La santé, la culture de la terre (la chasse au renard fait un peu carnassier et dépassé !), l’amour, la poursuite spirituelle. On y est : pour un esprit compliqué, Poe ne pouvait pas faire plus simple ! Le mépris de l’ambition me paraît très important : car l’ambition est - avec l’inexpérience naïve - ce qui gâche notre jeunesse sous toutes les latitudes. Le jeune esprit se prend pour Rastignac et veut défier Paris. Il ferait mieux surtout de lire l’Evangile, de trouver l’endroit idoine et la compagne idéale. Nous ne sommes célèbres que dans les journaux ou sur le web c’est-à-dire nulle part. Mais cette lutte contre l’ambition a des aspects pauliniens : c’est renoncer aux puissances du monde (Ephésiens,6) puis oublier la folie du monde en retournant à la sagesse de Dieu (Corinthiens,1,3).

Thoreau ajoute un élément important dans son fameux "Walden" : il faut oublier l’opinion qu’on a de soi plus encore que celle que les autres ont de nous. Il faut garder la conscience de soi bien sûr, mais oublier la vulgaire opinion fabriquée par l’amour-propre, le social et le collectivisme médiatique. C’est la voix de la libération intérieure. On le répète en anglais, car Thoreau lit ses classiques - y compris grecs - dans le texte :

« Public opinion is a weak tyrant compared with our own private opinion. What a man thinks of himself, that it is which determines, or rather indicates his fate. »
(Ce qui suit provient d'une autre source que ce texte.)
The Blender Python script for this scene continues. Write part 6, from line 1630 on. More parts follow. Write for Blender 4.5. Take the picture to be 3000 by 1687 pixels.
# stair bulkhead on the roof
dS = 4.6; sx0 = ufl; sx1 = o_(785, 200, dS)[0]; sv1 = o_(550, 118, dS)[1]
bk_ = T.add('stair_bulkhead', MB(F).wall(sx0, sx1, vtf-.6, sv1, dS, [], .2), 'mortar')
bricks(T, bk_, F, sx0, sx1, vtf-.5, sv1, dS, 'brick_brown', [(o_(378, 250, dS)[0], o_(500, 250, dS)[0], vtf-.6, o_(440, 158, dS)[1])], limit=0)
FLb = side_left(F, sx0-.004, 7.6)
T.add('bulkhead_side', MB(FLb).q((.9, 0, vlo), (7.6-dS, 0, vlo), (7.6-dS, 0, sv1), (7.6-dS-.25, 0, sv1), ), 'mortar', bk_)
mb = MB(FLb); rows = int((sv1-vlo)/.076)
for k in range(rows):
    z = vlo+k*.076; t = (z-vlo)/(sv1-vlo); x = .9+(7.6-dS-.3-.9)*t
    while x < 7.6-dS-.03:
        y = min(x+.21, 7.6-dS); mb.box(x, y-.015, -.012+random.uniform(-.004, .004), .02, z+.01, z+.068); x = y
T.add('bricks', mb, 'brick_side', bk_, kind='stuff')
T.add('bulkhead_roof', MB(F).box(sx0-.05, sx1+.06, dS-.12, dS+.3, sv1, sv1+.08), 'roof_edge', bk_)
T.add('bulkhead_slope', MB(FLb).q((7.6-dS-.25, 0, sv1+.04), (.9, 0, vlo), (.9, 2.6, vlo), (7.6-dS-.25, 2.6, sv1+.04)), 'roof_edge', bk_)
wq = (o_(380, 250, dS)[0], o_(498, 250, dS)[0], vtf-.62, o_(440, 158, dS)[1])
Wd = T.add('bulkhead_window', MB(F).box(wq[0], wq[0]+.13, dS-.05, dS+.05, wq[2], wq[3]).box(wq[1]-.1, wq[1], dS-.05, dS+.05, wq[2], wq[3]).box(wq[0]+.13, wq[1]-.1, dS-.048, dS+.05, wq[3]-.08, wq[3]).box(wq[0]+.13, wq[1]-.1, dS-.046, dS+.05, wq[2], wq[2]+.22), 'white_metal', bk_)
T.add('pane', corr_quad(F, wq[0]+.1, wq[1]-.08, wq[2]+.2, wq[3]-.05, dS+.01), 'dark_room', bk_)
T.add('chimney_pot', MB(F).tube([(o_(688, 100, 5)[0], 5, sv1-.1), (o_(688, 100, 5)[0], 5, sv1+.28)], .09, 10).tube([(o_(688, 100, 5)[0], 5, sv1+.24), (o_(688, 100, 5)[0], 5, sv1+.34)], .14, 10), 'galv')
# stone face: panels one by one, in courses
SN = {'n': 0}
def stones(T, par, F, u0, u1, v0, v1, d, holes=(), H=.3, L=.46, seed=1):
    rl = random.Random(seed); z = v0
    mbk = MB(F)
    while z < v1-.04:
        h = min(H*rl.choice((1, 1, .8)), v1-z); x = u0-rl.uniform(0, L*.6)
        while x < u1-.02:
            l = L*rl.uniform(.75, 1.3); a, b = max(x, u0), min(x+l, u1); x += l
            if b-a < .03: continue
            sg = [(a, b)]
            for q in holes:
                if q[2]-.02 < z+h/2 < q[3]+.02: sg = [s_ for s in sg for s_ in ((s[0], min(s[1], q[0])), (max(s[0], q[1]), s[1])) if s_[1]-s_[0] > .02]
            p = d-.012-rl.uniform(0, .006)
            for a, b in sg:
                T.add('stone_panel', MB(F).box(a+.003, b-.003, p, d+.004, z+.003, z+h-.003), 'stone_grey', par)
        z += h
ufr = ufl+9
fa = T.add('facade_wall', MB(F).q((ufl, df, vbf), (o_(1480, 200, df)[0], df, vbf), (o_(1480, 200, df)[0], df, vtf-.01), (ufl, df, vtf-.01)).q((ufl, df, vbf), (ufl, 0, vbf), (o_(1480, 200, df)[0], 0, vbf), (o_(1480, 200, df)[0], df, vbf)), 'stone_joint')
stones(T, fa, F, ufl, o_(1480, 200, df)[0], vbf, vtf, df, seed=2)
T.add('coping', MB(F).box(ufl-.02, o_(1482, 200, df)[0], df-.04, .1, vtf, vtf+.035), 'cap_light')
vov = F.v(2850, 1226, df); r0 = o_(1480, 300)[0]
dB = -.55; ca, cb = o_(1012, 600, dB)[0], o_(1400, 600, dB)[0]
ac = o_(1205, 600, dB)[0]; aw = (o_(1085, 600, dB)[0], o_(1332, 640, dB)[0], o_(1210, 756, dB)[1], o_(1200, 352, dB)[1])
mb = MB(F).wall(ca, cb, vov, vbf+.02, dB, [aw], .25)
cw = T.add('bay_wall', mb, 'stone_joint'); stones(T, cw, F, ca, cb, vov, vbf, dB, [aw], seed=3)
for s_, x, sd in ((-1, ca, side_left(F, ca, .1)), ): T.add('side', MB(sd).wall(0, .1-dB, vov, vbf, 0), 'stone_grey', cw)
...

C’est une des phrases les plus justes jamais écrites : on n’est pas dépendant des facteurs extérieurs, de la société, de l’actualité, du manque de ceci ou cela ; on n’est dépendant que de soi et du refus de sa volonté de s’oublier un peu. Et Thoreau n’avait pas lu La Rochefoucauld !

Je découvre qu’en France comme en Espagne beaucoup de gens vivent hors de la matrice ; de grand silencieux que l’on n’entendra pas. C’est pourquoi j’invite mes lecteurs à ne pas faire de commentaires. Il est bon aussi de pratiquer le comment se taire sur le réseau. Le buzz mondain, ça suffit.